The system MASA chose (IDECVAV) is a direct-fired, variable-volume, 100-percent-outdoor-air unit equipped with an indirect evaporative precooler used to provide sensible cooling and heating-season energy recovery (Figure 1). The system is installed on the roof of the building, where it is subject to winter design conditions of -25°F.

This article compares the performance of the original and replacement systems. The comparison is based on actual performance. Aiding the comparison is the fact the swim center is a stand-alone facility served by dedicated utilities, rather than a small part of a much larger facility without dedicated utilities or submetering, which can obscure, distort, or dilute actual performance.

Strategies
The DHU introduced minimum outdoor air through the mixed-air path. This concept treats ventilation energy as a tax on the system the owner simply must pay. Refrigeration was used to dehumidify the air. Rejected heat was used to heat supply air and pool water. Recirculation of chloramine-contaminated air caused equipment deterioration and, ultimately, failure. The use of refrigeration for pool-water heating, while more economical than the brute-force use of water heating and ventilation, reduced energy usage, but imposed high parasitic energy losses on the system in the form of compressor energy.

The IDECVAV system is ventilation-based and designed with the following features:

• Outdoor air is free of chloramines and dry under cold weather conditions. The design employs 100-percent outdoor air to maximize air quality. Also, it permits the equipment to be located outdoors, prevents moisture from compromising air-handling-unit insulation during cold-weather operation, allows adjacent areas to be pressurized with fresh air, and limits the potential for corrosion damage.
• Supply-air volume is controlled to maintain space relative humidity with a low limit set to the minimum-outdoor-air ventilation rate.
• The exhaust fan is a direct-drive plug fan that locates the motor outside of the corrosive air stream. Exhaust airflow is piezometrically tracked to supply airflow to maintain mass balance and a pressure consistent with that of adjacent spaces. Secondary-exhaust-fan speed is slaved to primary-exhaust-fan speed to maintain building pressure under all conditions of operation.
• Exhaust-air, secondary exhaust-air, and secondary outdoor-air dampers are modulated as a mixed-air control.
• The system is designed around an indirect evaporative cooler. The air-to-air heat exchanger is of polymer construction to resist corrosion. The housing is American Iron and Steel Institute Type 304 stainless steel for corrosion resistance. Cooling, on the rare occasions it is needed, is provided by cycling the indirect-evaporative-cooler pump on and off.
• Supplemental heat is provided through a direct-fired gas burner with a 40:1 turndown ratio to maximize fuel efficiency.

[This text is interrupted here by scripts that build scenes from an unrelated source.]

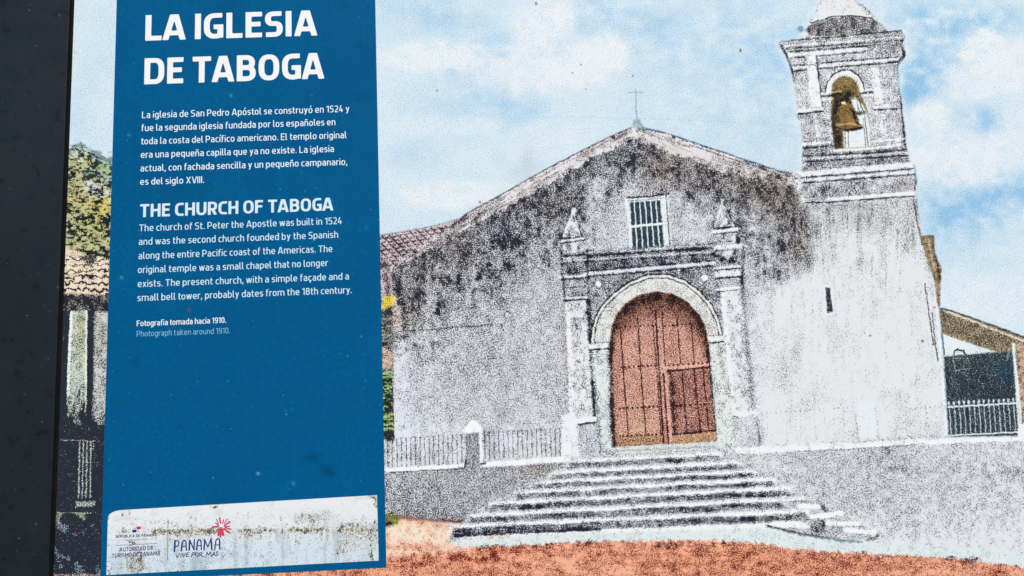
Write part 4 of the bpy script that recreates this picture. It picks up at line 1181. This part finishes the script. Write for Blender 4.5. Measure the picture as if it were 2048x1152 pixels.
    if ch == 'a':
        W = .54
        return W, [[(.05, XT), (W * .5, XT)] + q_arc(W * .5, XT, W - h, XT - .22, 'h')[1:] + [(W - h, 0)], [(W - h, .42), (W * .48, .42)] + q_arc(W * .48, .42, h, .24, 'h')[1:] + q_arc(h, .24, W * .45, B, 'v')[1:] + [(W - h, B + .03)]], cl
    if ch in 'nñhm':
        W = .57
        r = W - h
        st = [[(h, 0), (h, X if ch != 'h' else 1.04)], [(h, XT), (W * .55, XT)] + q_arc(W * .55, XT, r, XT - .24, 'h')[1:] + [(r, 0)]]
        if ch == 'm':
            st.append([(r, XT), (r + W * .45, XT)] + q_arc(r + W * .45, XT, 2 * r - h, XT - .24, 'h')[1:] + [(2 * r - h, 0)])
            return 2 * r, st, cl
        if ch == 'ñ':
            st.append([(.10, .90), (.20, .97), (.34, .92), (.46, .99)])
        return W, st, cl
    if ch == 'u':
        W = .57
        r = W - h
        return W, [[(r, 0), (r, X)], [(h, X), (h, B + .24)] + q_arc(h, B + .24, W * .45, B, 'v')[1:] + [(r, B)]], cl
    if ch == 'r':
        W = .36
        return W, [[(h, 0), (h, X)], [(h, XT - .12)] + q_arc(h, XT - .12, W - .04, XT, 'v')[1:] + [(W, XT)]], cl
    if ch == 't':
        W = .38
        x = h + .06
        return W, [[(x, .95), (x, B + .18)] + q_arc(x, B + .18, x + .16, B, 'v')[1:] + [(W, B)], [(0, XT), (W - .01, XT)]], cl
    if ch == 'f':
        W = .37
        x = h + .06
        return W, [[(x, 0), (x, .82)] + q_arc(x, .82, x + .17, 1.04 - hv, 'v')[1:] + [(W, 1.04 - hv)], [(0, XT), (W - .02, XT)]], cl
    if ch in 'vy':
        W = .55
        if ch == 'v':
            return W, [[(h * .7, X + .06), (W / 2, -.04)], [(W - h * .7, X + .06), (W / 2, -.04)]], (0, X)
        return W, [[(h * .7, X + .06), (W / 2 + .02, .0)], [(W - h * .7, X + .06), (W * .36, -.22 + hv), (.08, -.25 + hv)]], (-.3, X)
    if ch == 'w':
        W = .82
        return W, [[(h * .7, X + .06), (W * .28, -.04), (W * .5, X + .02), (W * .72, -.04), (W - h * .7, X + .06)]], (0, X)
    if ch == 'x':
        W = .53
        return W, [[(h * .6, -.05), (W - h * .6, X + .05)], [(h * .6, X + .05), (W - h * .6, -.05)]], (0, X)
    if ch == 'k':
        W = .56
        return W, [[(h, 0), (h, 1.04)], [(h, .36), (W - h * .7, X + .05)], [(h + .12, .45), (W - h * .4, -.06)]], (0, 1.04)
    if ch == '1':
        W = .38
        return W, [[(W - h - .02, 0), (W - h - .02, 1)], [(W - h - .02, T), (.0, .80)]], (0, 1)
    if ch == '2':
        W = .54
        return W, [[(.04, T), (W * .5, T)] + q_arc(W * .5, T, W - h, T - .24, 'h')[1:] + [(W - h, .60), (h, B), (W, B)]], cl
    if ch == '4':
        W = .60
        return W, [[(W * .5, 1.0), (h * .9, .27), (W, .27)], [(W - .2, .55), (W - .2, 0)]], (0, 1)
    if ch == '8':
        W = .58
        return W, [ring(h, W - h, B, .53, .2), ring(h + .02, W - h - .02, .53, T, .2)], cl
    if ch == '9':
        W = .57
        return W, [ring(h, W - h, .42, T, .25), [(W - h, .7), (W - h, B + .22)] + q_arc(W - h, B + .22, W * .5, B, 'v')[1:] + [(.06, B)]], cl
    if ch == '0':
        W = .58
        return W, [ring(h, W - h, B, T, .3)], cl
    raise ValueError(ch)


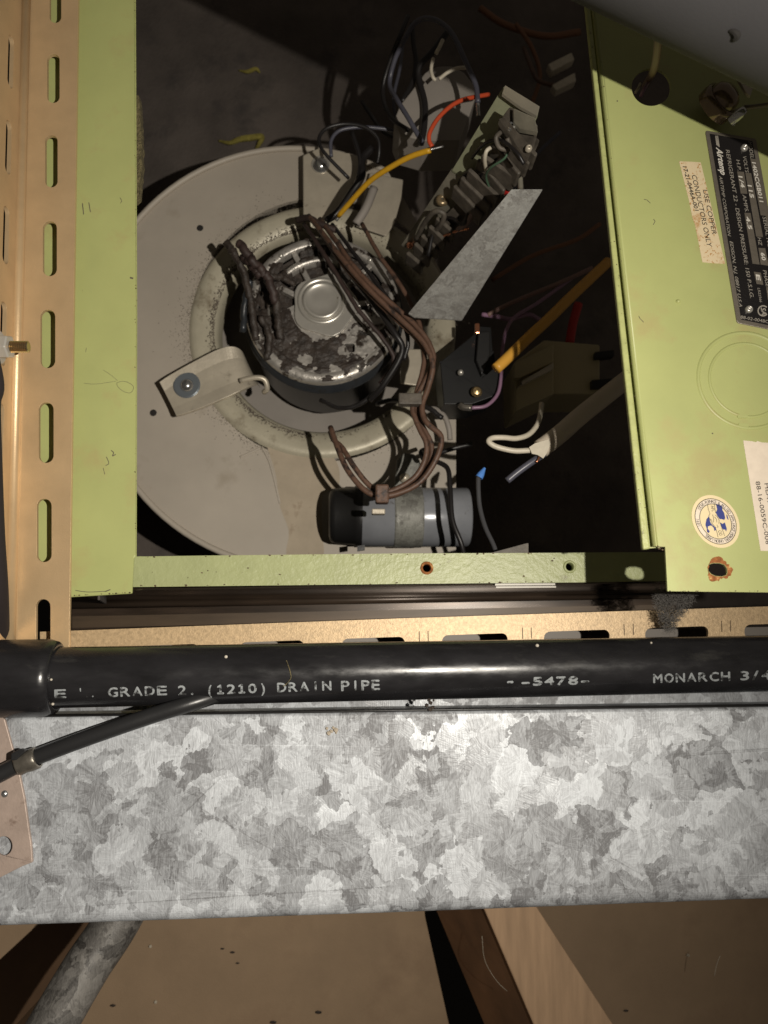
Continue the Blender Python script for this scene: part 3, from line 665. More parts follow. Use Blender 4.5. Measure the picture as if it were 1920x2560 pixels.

With the IDECVAV system, outdoor-air ventilation is used to control space relative humidity and always is provided in quantities that meet or exceed minimum code requirements. Energy is conserved by recovering sensible and latent energy from exhaust air to temper outdoor air. Because much of the energy in the exhaust path is recovered and recycled, the need for refrigeration—and the associated high parasitic energy use—is functionally eliminated.

Fig 2. Click on image to view larger.

Figure 2 shows the psychrometric path in heating mode. Both sensible and latent heat (A-B) are converted to sensible heat (X-Y) through energy recovery. Supplemental heat is introduced by a gas burner (Y-Z). Water vapor is absorbed from the space while heat is delivered to offset envelope losses (Z-A). In part because system airflow is controlled from space relative humidity, an 8,760-hr typical-meteorological-year psychrometric analysis was employed not only to predict system economics, but to eliminate uncertainty as to which ambient conditions would dictate design airflow rates and to determine which conditions produce both maximum heating and maximum cooling requirements.

The performance of an air-to-air heat exchanger is amplified when moisture condenses on or evaporates from the heat-exchanger surface. This causes boundary-layer resistance to heat transfer to break down. The increased efficiency can become a serious problem at very low ambient conditions. In this application, however, the potential is much reduced, as long as the air in the exhaust path has sufficient energy to prevent the formation of ice in the heat exchanger. For a pool system, that generally is possible if design space-temperature and relative-humidity conditions are maintained. At low-ambient-temperature conditions, that can be compromised by the use of pool covers.

Performance Comparison
The utility use of the DHU in 2003, the last year the DHU was able to perform as designed, was compared with the utility use of the IDECVAV system from July 2010 through June 2011. Both data sets are imperfect: The DHU experienced a shutdown in March 2003; the IDECVAV system had some unresolved startup issues and experienced an unusually cold spring in 2011. However, by any measure, the performance gains realized by the IDECVAV system were significant.

Figure 3 shows aberrations in the DHU’s natural-gas utility use from January to March 2003, when operational problems began. The IDECVAV system substituted less expensive natural gas for the benefits of the electrically driven refrigerant compressors in the DHU. As a result, natural-gas use for all purposes increased 33.7 percent, from 15,842 therms with the DHU in 2003 to 23,951 therms with the IDECVAV system in 2011.